The Richmond History Podcast

Tuesday, January 24, 2012

Beth Ahabah Museum & Archives

Beth Ahabah,  1109 Franklin St, Richmond, VA photo by Jeff Majer

Stained Glass, Beth Ahabah, photo by Jeff Majer

Today I went to the Beth Ahabah Museum and Archives at 1109 Franklin St. in Richmond, Va's Historic Fan District just west of Virginia Commonwealth University.  They have three galleries. One was about Jewish women.  At the time of my visit it seemed to be mostly art works by Jewish women including a painting by Sally Bowering that was a winner.  One that was about Jews during the Civil War.  I have read a good bit on the Civil War and it just never occurred to me that folks like Judah Benjamin (Confederate Secretary of State & Confederate Secretary of War) were Jewish,  it just never crossed my mind.  One that was donated by the Virginia Historical Society, about the history of Jews in Virginia.  The first is worth seeing if you are there & the other two are worth going for. But the high light of my tour from the delightful Executive Director, David B. Farris, a Jewish convert from Texas, was the actual synagogue.  It is an octagonal building with four columns that are the bases of four arches supporting a domed ceiling.  Around the outside are a variety of stained glass windows.

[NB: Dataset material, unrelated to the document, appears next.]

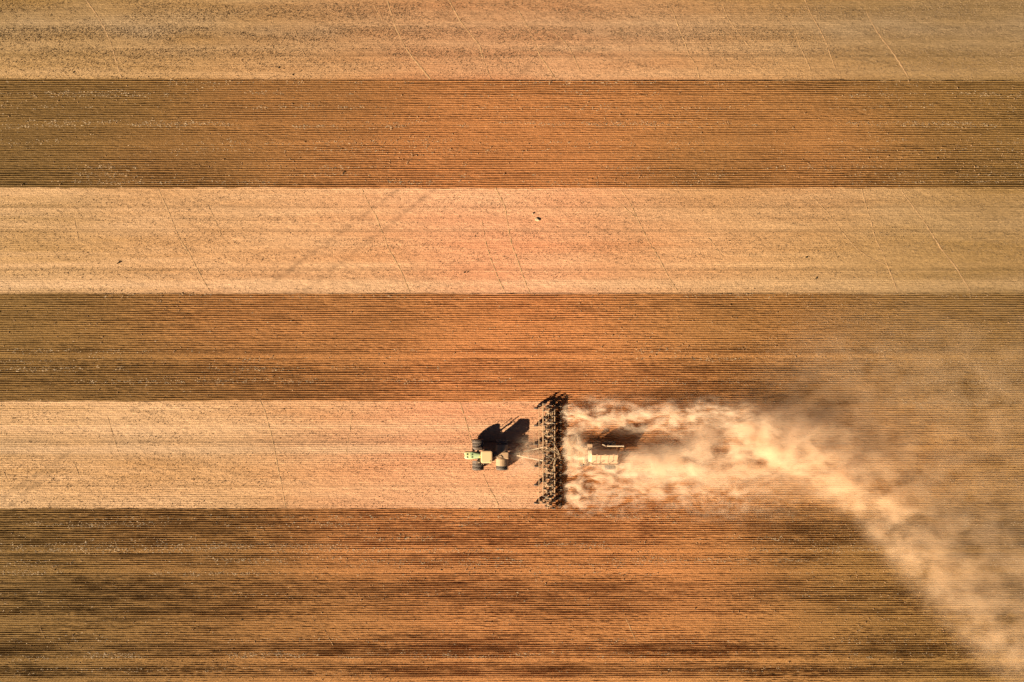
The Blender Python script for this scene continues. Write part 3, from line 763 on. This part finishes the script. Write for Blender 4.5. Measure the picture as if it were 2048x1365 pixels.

Stained Glass, Beth Ahabah, photo by Jeff Majer
Stained Glass from Beth Ahabah, photo by Jeff Majer
Beth Ahabah which translates into English as "House of Love", has more than 200 years of history.  They were one of the Jewish congregations that sent a letter to President George Washington asking for reassurance that there would be REAL religious freedom, not just for Christians.  He assured them there would be.  Another rabbi exchanged letters with Robert E. Lee to get his congregants leave for religious holidays and even trying to keep some out of trouble.  They also have a number of* old Torahs, at least one that survived the Holocaust.

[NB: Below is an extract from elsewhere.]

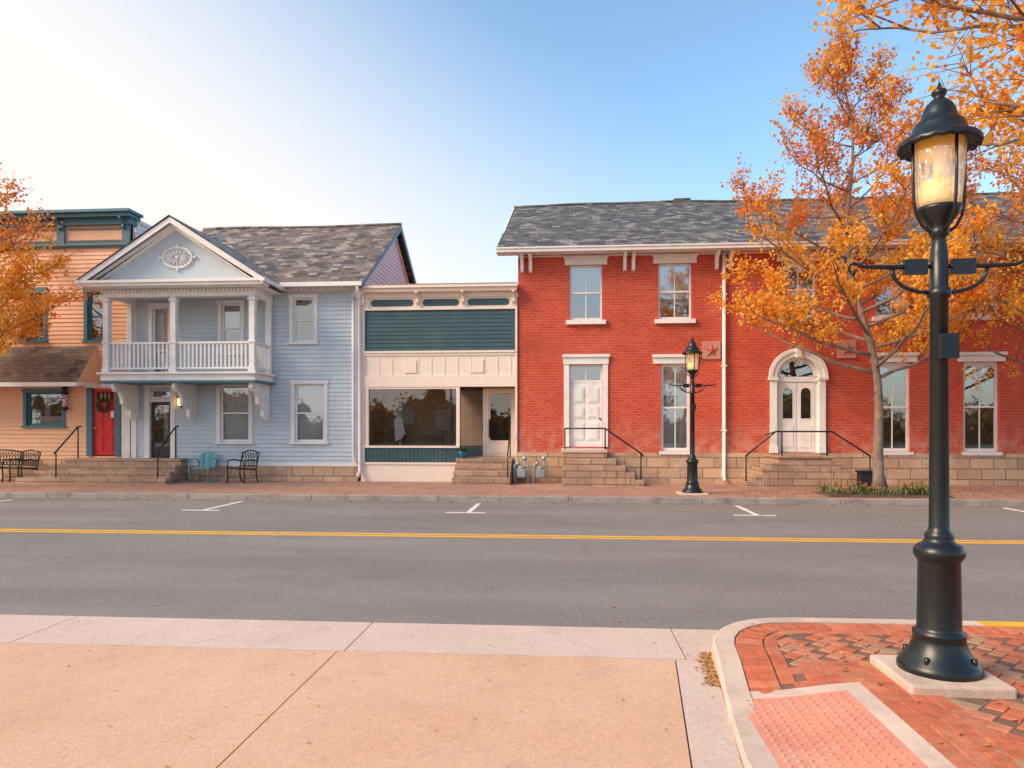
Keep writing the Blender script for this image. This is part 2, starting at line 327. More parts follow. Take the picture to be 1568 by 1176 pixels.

Arch of the octagonal Beth Ahabah, Photo by Jeff Majer

Tiffany stained glass window at Beth Ahabah, photo by Jeff Majer

The current building was built in 1844, a time when the location was way outside of the city proper.  St. James Episcopal Church was built in 1912, about a block west on Franklin, and there has been a close partnership ever since.  In 1994, When St James was hit struck by lightening and very badly burned, Rabbi Jack Spiro invited them to have the Sunday church services at the Beth Ahabah.  Farris also told me that the folks from St James wanted to have a Christmas pageant with a live baby as Jesus. When the newborn from St. James became ill, the pageant was a able to have an actual Jewish baby Jesus from the Beth Ahabah congregation.  (Don't worry I asked and there was a Christmas pageant and in a synagogue and no on caught on fact the lightening strike brought them together).
Interior of Beth Ahabah, photo by Jeff Majer

Visit Beth Ahabah Museum and Archives
1109 West Franklin St. Richmond, VA
open to the public Sun-Thurs 10:00am-3:00pm

*I hate when people use the phrase "a number of".  It could mean anything from negative infinity to positive infinity.  In other words it is just a number of words.  I just couldn't remember how many.  I think it was 5-6.

**Sorry these are not the best photos.